Urban
Imaginaries: Locating the Modern
City
by Alev Cinar and Thomas
Bender
University of Minnesota Press. London,
2007
290 pp., illus. 15 b/w, col. Trade, $75;
paper, $25.00
ISBN: 0-8166-4801-8;
ISBN: 0-8166-4802-6.
Reviewed by Martha Patricia Niño
Mojica
Pontificia Universidad Javeriana de Bogotá
Facultad
de Artes Visuales
Carrera 7 Number 40-62
Colombia
ninom@javeriana.edu.co
The book discusses changes
in the traditional concept of the city.
It is not possible to represent a city
in an objective way because it depends
on the experience of each observer. The
analysis of the city is done through
three main topics: the city and its boundaries,
competing narratives of the city, and
the relation between city and nation.
The chapters take into account various themes related
to urban imaginaries created through cinema, market relations, literary imagination,
the official discourse of the state in front of immigrants, and gender relations.
Rather than employing an abstract and decontextualized definition of modernity,
the study considers locally produced meanings. In those urban imaginaries, Los Angeles is depicted
through the discourse of NAFTA treatments and anti-migrant phobia of the 80’s
that seem to be decreasing due to the raising of a “Hispanic Hollywood”.
The borders of the city shift along with narratives of cultural citizenship
and identity. Paris is analyzed from the point of view of its commercial arcades,
formerly described by Walter Benjamin and also through the haussmannization
of the city. Cohen draws attention to how 18th century Paris despised its waterways
due to the ideology of the time that celebrated stability, unity, and fixity
instead of flow, process, and transience suggested by water. Laleli- Istanbul
is seen as place that redefines what we understand as city because it is a
borderline with transnational markets. Therefore, it is defined more in terms
of flows of people, goods, and money, rather
than in terms of a physical space. In places
like Ankara the conceptualization of the “world city” is closely
related to world commerce. The city is not conceived as background for globalization, but
as its primary factor. On the contrary, Amman is labeled “not a city”
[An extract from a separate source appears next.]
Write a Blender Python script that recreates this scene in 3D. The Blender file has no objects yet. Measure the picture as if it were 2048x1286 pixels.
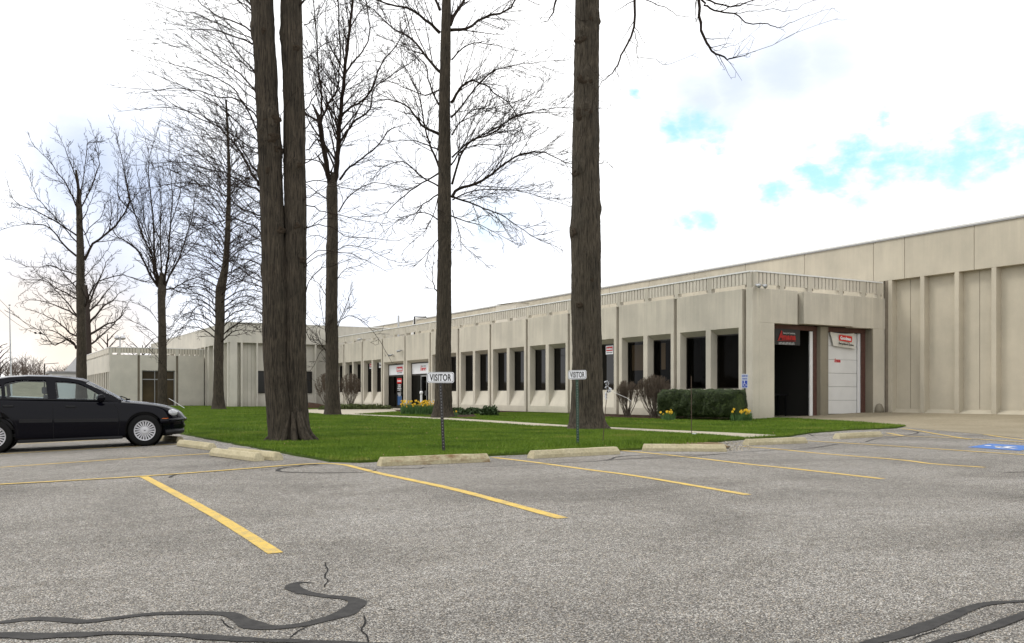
import bpy, bmesh, math, random
import numpy as np
from mathutils import Vector, Matrix, noise as mnoise
sc = bpy.context.scene
COL = sc.collection
PI = math.pi
rnd = random.Random(7)

# ------------------------------------------------------------------ survey helpers
F_, HZ, CX = 1848.0, 791.0, 1024.0
TH = math.atan2(1079, 1848); S_, C_ = math.sin(TH), math.cos(TH)
def g(X):
    if X < 4.5: return max(-.4, .03*(X-4.5))
    if X < 26.5: return 0.0
    return min(.25, (X-26.5)*.031)
def ray(x):
    a = (x-CX)/F_
    return a*C_+S_, -a*S_+C_
def G(x, y):                      # sight line to terrain
    z = 0.0; r = ray(x)
    for _ in range(30):
        d = F_*(1-z)/(y-HZ); z = .5*z+.5*g(d*r[0])
    return d*r[0], d*r[1]
def AT(x, y, d):                  # point at survey distance d
    r = ray(x); return (d*r[0], d*r[1], 1+(HZ-y)*d/F_)
def FX(x, y, X):
    r = ray(x); d = X/r[0]; return d*r[1], 1+(HZ-y)*d/F_
def FY(x, y, Y):
    r = ray(x); d = Y/r[1]; return d*r[0], 1+(HZ-y)*d/F_

# ------------------------------------------------------------------ materials
def mat(name):
    m = bpy.data.materials.new(name); m.use_nodes = True
    nt = m.node_tree; b = nt.nodes['Principled BSDF']
    return m, nt, b
def N(nt, t, **kw):
    n = nt.nodes.new(t)
    for k, v in kw.items():
        if k in n.inputs: n.inputs[k].default_value = v
        else: setattr(n, k, v)
    return n
def simple(name, col, rough=.6, metal=0, spec=.5, coat=0, bump=0, bscale=60, var=0, vscale=3):
    m, nt, b = mat(name)
    b.inputs['Base Color'].default_value = (*col, 1)
    b.inputs['Roughness'].default_value = rough
    b.inputs['Metallic'].default_value = metal
    b.inputs['Specular IOR Level'].default_value = spec
    b.inputs['Coat Weight'].default_value = coat
    b.inputs['Coat Roughness'].default_value = .03
    tc = N(nt, 'ShaderNodeTexCoord')
    if bump:
        no = N(nt, 'ShaderNodeTexNoise', Scale=bscale, Detail=6.0)
        nt.links.new(tc.outputs['Object'], no.inputs['Vector'])
        bp = N(nt, 'ShaderNodeBump', Strength=bump, Distance=.02)
        nt.links.new(no.outputs['Fac'], bp.inputs['Height']); nt.links.new(bp.outputs['Normal'], b.inputs['Normal'])
    if var:
        no = N(nt, 'ShaderNodeTexNoise', Scale=vscale, Detail=5.0)
        nt.links.new(tc.outputs['Object'], no.inputs['Vector'])
        mr = N(nt, 'ShaderNodeMapRange'); mr.inputs[1].default_value = .3; mr.inputs[2].default_value = .7
        mr.inputs[3].default_value = 1-var; mr.inputs[4].default_value = 1+var
        nt.links.new(no.outputs['Fac'], mr.inputs[0])
        mx = N(nt, 'ShaderNodeMix', data_type='RGBA', blend_type='MULTIPLY'); mx.inputs[0].default_value = 1
        mx.inputs[6].default_value = (*col, 1)
        nt.links.new(mr.outputs[0], mx.inputs[7]); nt.links.new(mx.outputs[2], b.inputs['Base Color'])
    return m
def ramp(nt, stops):
    r = N(nt, 'ShaderNodeValToRGB'); e = r.color_ramp.elements
    while len(e) < len(stops): e.new(.5)
    for i, (p, c) in enumerate(stops):
        e[i].position = p; e[i].color = (*c, 1) if len(c) == 3 else c
    return r
def noise_node(nt, vec, scale, detail=5, rough=.5, dist=0):
    n = N(nt, 'ShaderNodeTexNoise', Scale=scale, Detail=detail, Roughness=rough, Distortion=dist)
    nt.links.new(vec, n.inputs['Vector']); return n
def mapping(nt, vec, sx, sy, sz):
    mp = N(nt, 'ShaderNodeMapping'); mp.inputs['Scale'].default_value = (sx, sy, sz)
    nt.links.new(vec, mp.inputs['Vector']); return mp.outputs['Vector']
def mixc(nt, mode, fac, a, b):
    mx = N(nt, 'ShaderNodeMix', data_type='RGBA', blend_type=mode)
    for s, v in ((0, fac), (6, a), (7, b)):
        if hasattr(v, 'links') or hasattr(v, 'is_linked'): nt.links.new(v, mx.inputs[s])
        elif s == 0: mx.inputs[0].default_value = v
        else: mx.inputs[s].default_value = (*v, 1) if len(v) == 3 else v
    return mx.outputs[2]
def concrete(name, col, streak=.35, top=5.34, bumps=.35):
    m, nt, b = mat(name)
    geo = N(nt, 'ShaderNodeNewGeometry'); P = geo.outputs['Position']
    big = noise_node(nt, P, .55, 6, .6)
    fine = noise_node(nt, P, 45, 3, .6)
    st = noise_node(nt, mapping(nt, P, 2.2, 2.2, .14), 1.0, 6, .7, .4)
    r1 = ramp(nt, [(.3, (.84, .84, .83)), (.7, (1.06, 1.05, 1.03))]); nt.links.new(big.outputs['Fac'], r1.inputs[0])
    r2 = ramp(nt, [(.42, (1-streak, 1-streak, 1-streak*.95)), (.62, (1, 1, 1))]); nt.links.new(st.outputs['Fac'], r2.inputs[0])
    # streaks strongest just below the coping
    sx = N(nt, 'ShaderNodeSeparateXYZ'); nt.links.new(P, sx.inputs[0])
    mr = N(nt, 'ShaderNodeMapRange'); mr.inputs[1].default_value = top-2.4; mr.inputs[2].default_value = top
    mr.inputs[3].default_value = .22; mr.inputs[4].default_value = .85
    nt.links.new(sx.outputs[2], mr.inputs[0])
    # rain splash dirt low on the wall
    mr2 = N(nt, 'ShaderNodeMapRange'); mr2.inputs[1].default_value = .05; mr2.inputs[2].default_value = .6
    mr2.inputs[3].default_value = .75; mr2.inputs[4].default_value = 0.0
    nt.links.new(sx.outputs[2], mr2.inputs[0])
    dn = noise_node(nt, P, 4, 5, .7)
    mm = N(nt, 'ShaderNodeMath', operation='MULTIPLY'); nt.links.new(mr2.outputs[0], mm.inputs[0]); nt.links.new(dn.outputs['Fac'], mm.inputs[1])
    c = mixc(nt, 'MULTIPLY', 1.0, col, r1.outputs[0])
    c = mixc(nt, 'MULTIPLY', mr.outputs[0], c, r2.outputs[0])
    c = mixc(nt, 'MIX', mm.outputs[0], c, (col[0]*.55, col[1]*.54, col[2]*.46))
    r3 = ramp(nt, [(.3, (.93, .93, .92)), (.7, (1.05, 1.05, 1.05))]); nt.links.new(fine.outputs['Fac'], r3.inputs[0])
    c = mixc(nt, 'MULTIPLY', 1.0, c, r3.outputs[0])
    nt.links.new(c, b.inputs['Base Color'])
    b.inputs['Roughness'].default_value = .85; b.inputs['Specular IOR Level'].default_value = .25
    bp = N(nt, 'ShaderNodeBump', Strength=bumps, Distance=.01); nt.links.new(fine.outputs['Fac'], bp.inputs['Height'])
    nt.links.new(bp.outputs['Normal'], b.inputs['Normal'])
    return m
M = {}
M['conc'] = concrete('precast_concrete', (.60, .56, .475), .22)
M['conc_big'] = concrete('precast_concrete_tall', (.535, .49, .40), .12, 7.9)
M['conc_rear'] = concrete('precast_concrete_grey', (.57, .545, .485), .16, 7.1)
M['conc_seam'] = simple('seam_backing', (.20, .17, .13), .9, var=.15)
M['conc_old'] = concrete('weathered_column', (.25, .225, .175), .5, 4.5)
M['screen'] = simple('ribbed_screen', (.56, .52, .44), .7, var=.08, vscale=1)
M['coping'] = simple('white_coping', (.72, .72, .70), .4)
M['flash'] = simple('grey_flashing', (.30, .30, .30), .5, metal=.3)
M['slot'] = simple('dark_slot', (.09, .08, .065), .9)
M['roof'] = simple('roof_gravel', (.46, .44, .40), .9, bump=.3, bscale=30, var=.15)
M['rust'] = simple('brown_steel', (.085, .036, .026), .65, var=.25, vscale=8)
M['white'] = simple('white_paint', (.74, .74, .74), .45, var=.04)
M['white_door'] = simple('white_door_paint', (.70, .70, .69), .5, var=.06, vscale=1.2)
M['black'] = simple('black_paint', (.012, .012, .012), .4)
M['blackmat'] = simple('black_rubber', (.010, .010, .010), .8, spec=.15)
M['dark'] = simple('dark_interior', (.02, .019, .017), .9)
M['interior_wall'] = simple('dim_interior_wall', (.14, .135, .12), .9, var=.1)
M['blind'] = simple('tan_blind', (.55, .46, .32), .8)
M['frame'] = simple('bronze_frame', (.022, .018, .014), .4, metal=.4)
M['alu'] = simple('aluminium', (.55, .55, .56), .35, metal=.8)
M['galv'] = simple('galvanised', (.45, .46, .47), .45, metal=.6)
M['red'] = simple('red_print', (.55, .018, .02), .5)
M['redd'] = simple('red_print_banner', (.62, .03, .02), .6)
M['redb'] = simple('dull_red_print', (.34, .015, .012), .7)
M['dull'] = simple('dull_white_print', (.38, .38, .37), .7)
M['lobby'] = simple('brown_lobby_glass', (.050, .036, .018), .3, spec=.2, var=.5, vscale=.7)
M['blackprint'] = simple('black_print', (.015, .015, .015), .5)
M['signwhite'] = simple('sign_white', (.78, .79, .82), .35)
M['signgrey'] = simple('sign_pale_blue', (.50, .54, .62), .4)
M['signblue'] = simple('sign_blue', (.02, .06, .38), .4)
M['postblack'] = simple('post_brown_black', (.022, .018, .017), .55, var=.3, vscale=30)
M['postgreen'] = simple('post_green', (.012, .045, .025), .5, var=.3, vscale=30)
M['stake'] = simple('rusty_stake', (.07, .045, .03), .8)
M['foil'] = simple('crumpled_tape', (.55, .56, .58), .25, metal=.7, bump=1, bscale=60)
M['rope'] = simple('white_rope', (.7, .7, .68), .7)
M['stop'] = None
M['banner_black'] = simple('banner_black', (.02, .02, .02), .55)
M['banner_white'] = simple('banner_cloth_white', (.70, .68, .62), .7)
M['bluebox'] = simple('blue_poster', (.02, .08, .22), .5)
M['petal'] = simple('daffodil_yellow', (.85, .55, .02), .6)
M['leaf_daf'] = simple('daffodil_leaf', (.06, .13, .03), .6)
M['pitch'] = simple('pale_shingle', (.22, .22, .22), .8, var=.1)
M['farwhite'] = simple('far_white_siding', (.62, .62, .63), .7)

def glass_mat(name, tint, gloss=.9, rough=.02, ior=1.5):
    m, nt, b = mat(name); nt.nodes.remove(b); out = nt.nodes['Material Output']
    tr = N(nt, 'ShaderNodeBsdfTransparent'); tr.inputs[0].default_value = (*tint, 1)
    gl = N(nt, 'ShaderNodeBsdfGlossy'); gl.inputs['Color'].default_value = (gloss, gloss, gloss, 1); gl.inputs['Roughness'].default_value = rough
    fr = N(nt, 'ShaderNodeFresnel'); fr.inputs['IOR'].default_value = ior
    mx = N(nt, 'ShaderNodeMixShader')
    nt.links.new(fr.outputs[0], mx.inputs[0]); nt.links.new(tr.outputs[0], mx.inputs[1]); nt.links.new(gl.outputs[0], mx.inputs[2])
    nt.links.new(mx.outputs[0], out.inputs[0]); return m
M['glass'] = glass_mat('tinted_window_glass', (.34, .31, .27), .05, .03, 1.25)
M['carglass'] = glass_mat('car_glass', (.72, .80, .80), .95, .01, 1.5)
M['lens'] = glass_mat('headlight_lens', (.9, .9, .9), .95, .02)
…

because it exhibits lack of globalization, market, nightlife,
and it is mainly composed of displaced
people who do not
really have a bound of identity with the city.
The city is also represented through cinematic experiences. Jaguaribe
examines the favelas in Rio de Janeiro and Sao Paulo that constitute a city
without maps. In this sense — they resemble Douala —
a place that is not coded, structured
or mapped in any known official way.
Their urban imaginaries seem to offer
a blend of violence with pretence trickery,
profusion of talk, new words,
new images, and new styles. They also
signal the emergence of a new “realist
fiction” that seeks to revitalize
experience through the “shock
of the real.” The
shock of the real is fabricated through
brutal crimes, murders, shootings,
violent disputes, tumultuous events
and the destruction of identity. The
representations of the favelas can
be read as a synecdoche of the nation —
while it resembles a spectacular American
action film —
devoid of realism.
The city also becomes an interesting object of social pathology.
For example, Beirut is seen through the discourse
of the rebuilding of the nation, after a bloody
civil war that lasted 15 years and almost tore apart the whole country. The
aim of the architectural strategy was to
erase the memory of the civil war, thus,
the center of the city was reconstructed
in the absence of a strong national identity.
The spectre of post-colonial history that still haunts many countries, including Israel. This is
another chief aspect, which is analyzed. Its conflicting urban narratives question
Jaffa and Tel Aviv as neither urban, nor modern, nor public.
The book has no previous analysis of what modernity means, nor
strong allusions to the role of industrialization in the creation of the cities — other
than Paris — nor
a clear differentiation of modernity, modernization, modernism, or postmodernism.
The notion of technological progress and its paradoxes are not mentioned in
the book. So, it is up to the reader to figure out how those conceptual elements
interact with the urban imaginaries of the cities. The compilation of essays offers interesting
examples of cities that challenge the notion of a hard city
with clear borders and the way in which the media construct realities that
are valuable for architects, historians and artists.